# Start of Given data
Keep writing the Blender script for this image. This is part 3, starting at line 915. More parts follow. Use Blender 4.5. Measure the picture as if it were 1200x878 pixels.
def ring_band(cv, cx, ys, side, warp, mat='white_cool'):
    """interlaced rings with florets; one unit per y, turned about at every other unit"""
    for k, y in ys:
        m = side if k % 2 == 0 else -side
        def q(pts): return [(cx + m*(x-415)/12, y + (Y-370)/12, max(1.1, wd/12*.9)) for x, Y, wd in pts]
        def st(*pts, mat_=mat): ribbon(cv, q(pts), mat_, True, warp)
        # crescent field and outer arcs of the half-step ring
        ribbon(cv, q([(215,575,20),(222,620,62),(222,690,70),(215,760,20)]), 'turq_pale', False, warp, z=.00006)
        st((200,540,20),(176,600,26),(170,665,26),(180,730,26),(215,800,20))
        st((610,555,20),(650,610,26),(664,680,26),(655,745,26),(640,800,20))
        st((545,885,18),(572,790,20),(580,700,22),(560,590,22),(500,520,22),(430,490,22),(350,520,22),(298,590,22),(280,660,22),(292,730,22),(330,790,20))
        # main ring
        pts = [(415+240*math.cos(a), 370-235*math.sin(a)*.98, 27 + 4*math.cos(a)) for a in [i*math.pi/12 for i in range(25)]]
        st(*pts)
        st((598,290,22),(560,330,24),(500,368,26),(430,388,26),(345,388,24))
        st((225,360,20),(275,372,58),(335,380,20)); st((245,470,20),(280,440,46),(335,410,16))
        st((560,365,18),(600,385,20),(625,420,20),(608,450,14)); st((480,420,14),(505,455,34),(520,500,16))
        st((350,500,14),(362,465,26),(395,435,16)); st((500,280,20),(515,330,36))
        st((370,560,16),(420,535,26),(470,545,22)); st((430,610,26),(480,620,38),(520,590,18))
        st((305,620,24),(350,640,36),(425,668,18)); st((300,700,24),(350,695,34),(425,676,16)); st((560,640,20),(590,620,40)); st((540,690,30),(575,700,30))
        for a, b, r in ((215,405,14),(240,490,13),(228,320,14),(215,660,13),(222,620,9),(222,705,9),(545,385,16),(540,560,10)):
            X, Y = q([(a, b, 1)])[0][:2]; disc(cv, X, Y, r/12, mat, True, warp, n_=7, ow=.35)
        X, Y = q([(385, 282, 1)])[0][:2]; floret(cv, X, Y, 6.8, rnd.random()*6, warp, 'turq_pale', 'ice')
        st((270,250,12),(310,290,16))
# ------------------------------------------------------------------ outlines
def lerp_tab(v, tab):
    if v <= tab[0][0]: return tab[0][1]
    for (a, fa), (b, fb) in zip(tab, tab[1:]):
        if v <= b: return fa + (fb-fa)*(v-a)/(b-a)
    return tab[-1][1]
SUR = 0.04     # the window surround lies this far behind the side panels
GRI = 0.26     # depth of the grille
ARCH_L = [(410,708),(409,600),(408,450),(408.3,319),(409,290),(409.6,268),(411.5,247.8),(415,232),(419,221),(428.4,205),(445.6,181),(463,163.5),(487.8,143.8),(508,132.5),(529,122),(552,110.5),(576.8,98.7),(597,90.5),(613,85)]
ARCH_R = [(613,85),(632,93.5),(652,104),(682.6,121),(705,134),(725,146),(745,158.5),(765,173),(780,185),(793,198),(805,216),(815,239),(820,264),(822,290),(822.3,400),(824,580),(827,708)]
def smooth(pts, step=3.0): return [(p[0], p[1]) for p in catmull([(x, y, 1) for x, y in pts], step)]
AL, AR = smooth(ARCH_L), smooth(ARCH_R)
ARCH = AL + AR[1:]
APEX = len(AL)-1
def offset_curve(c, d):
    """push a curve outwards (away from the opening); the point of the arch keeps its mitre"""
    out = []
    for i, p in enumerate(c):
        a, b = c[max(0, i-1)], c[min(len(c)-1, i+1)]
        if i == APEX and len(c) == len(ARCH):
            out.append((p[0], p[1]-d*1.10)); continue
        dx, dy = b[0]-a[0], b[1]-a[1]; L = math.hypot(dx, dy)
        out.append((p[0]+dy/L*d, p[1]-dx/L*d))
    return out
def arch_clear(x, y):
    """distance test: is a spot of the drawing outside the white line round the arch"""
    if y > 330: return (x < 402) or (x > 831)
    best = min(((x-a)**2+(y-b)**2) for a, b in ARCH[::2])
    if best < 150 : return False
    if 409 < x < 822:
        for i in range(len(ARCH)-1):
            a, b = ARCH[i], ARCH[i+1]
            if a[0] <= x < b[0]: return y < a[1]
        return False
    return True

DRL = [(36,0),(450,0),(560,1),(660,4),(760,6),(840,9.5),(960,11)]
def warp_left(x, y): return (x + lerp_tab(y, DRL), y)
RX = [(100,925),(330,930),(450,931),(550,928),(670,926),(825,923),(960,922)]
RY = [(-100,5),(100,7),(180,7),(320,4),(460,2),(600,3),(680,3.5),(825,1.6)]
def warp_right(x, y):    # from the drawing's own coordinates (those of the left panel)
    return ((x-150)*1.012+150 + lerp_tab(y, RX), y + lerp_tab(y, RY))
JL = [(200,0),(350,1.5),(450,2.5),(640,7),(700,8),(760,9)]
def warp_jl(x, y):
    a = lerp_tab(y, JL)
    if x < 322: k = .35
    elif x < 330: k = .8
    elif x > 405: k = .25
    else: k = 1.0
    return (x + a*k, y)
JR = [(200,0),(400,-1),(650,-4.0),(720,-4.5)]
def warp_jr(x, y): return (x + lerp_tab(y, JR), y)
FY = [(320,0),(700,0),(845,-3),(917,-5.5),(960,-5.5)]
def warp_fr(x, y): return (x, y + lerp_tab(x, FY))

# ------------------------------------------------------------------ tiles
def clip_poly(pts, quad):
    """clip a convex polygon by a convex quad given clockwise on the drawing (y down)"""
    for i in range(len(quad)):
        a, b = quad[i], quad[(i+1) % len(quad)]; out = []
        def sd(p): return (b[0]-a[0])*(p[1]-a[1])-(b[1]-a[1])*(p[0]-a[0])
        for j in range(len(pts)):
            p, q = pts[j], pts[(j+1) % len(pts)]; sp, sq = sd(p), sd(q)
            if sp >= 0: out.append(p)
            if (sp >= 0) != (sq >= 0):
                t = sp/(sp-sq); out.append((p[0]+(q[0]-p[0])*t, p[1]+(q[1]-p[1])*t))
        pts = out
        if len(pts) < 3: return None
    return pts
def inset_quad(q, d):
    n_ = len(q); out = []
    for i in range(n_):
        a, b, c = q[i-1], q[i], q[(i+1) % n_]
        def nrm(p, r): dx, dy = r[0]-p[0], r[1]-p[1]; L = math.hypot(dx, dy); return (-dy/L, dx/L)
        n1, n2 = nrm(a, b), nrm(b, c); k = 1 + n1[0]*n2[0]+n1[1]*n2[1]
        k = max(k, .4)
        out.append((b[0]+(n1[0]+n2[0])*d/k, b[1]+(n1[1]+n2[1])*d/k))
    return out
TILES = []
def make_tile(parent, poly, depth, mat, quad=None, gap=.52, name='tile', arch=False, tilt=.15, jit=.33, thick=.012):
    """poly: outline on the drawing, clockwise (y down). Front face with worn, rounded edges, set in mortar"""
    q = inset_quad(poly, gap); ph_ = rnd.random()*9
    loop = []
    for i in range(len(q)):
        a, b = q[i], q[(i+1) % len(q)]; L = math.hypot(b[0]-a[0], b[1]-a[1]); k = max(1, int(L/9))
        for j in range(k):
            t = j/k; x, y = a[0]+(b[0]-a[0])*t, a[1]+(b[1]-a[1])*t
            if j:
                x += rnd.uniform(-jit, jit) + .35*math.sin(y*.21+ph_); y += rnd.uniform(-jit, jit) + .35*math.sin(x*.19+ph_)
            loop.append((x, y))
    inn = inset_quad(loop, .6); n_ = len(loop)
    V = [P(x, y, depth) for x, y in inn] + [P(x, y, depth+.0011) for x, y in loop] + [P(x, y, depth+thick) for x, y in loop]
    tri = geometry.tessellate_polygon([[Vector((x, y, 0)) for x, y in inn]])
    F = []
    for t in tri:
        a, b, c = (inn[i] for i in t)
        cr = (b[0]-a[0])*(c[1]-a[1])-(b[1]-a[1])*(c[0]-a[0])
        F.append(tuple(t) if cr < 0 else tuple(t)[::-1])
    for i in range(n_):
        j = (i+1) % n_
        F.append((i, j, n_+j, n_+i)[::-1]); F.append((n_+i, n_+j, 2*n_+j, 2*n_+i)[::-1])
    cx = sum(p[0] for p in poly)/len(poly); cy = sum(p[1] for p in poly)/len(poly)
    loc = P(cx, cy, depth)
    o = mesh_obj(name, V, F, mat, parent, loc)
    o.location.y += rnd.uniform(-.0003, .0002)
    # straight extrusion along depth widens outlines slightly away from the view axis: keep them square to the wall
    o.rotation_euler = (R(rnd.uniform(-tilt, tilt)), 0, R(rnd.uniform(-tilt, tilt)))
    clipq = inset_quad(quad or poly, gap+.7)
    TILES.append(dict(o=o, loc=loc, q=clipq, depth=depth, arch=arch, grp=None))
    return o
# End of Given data
▶ _What you will do_: Copy every line of the material in which the word "this" occurs.

▶ _Response_:
Keep writing the Blender script for this image. This is part 3, starting at line 915. More parts follow. Use Blender 4.5. Measure the picture as if it were 1200x878 pixels.
SUR = 0.04     # the window surround lies this far behind the side panels